Monday, June 25, 2007

Poetry from Prison



I learned about an interesting new poetry anthology from Day to Day on NPR today, and I'm really intrigued by it.

Mark Falkoff, a law professor who also has a doctorate in literature, compiled poems from Guantanamo Bay detainees. His anthology, Poems from Guantanamo: The Detainees Speak, will be released by University of Iowa Press this August. During the Day to Day Program, one of the now-released poets read a couple of his poems and described a little of his experience as a detainee. His experience was harrowing, surely, but he described it in such a touching and accessible way. For instance, he developed a literary friendship with one of the guards and they traded poems back and forth about their experience as guard and inmate. I wonder what Foucault would think of that?

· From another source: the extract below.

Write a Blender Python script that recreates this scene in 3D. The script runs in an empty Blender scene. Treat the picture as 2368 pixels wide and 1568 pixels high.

What amazed me most about this project is that these poems have an amazing opportunity to humanize these detainees and their experience. Here is their perspective, not only on their detention, but on their lives. However, the program described some of the legal difficulties that Falkoff had in trying to publish this anthology. Apparently, the current administration felt that the poetry might contain hidden messages that could endanger our national security. I cannot imagine that a respected press like the University of Iowa Press would publish poems that would promote terrorism. I think that the administration's concern is that the detainees' plight could become sympathetic, and that the poems might encourage further awareness of the Guantanamo debacle.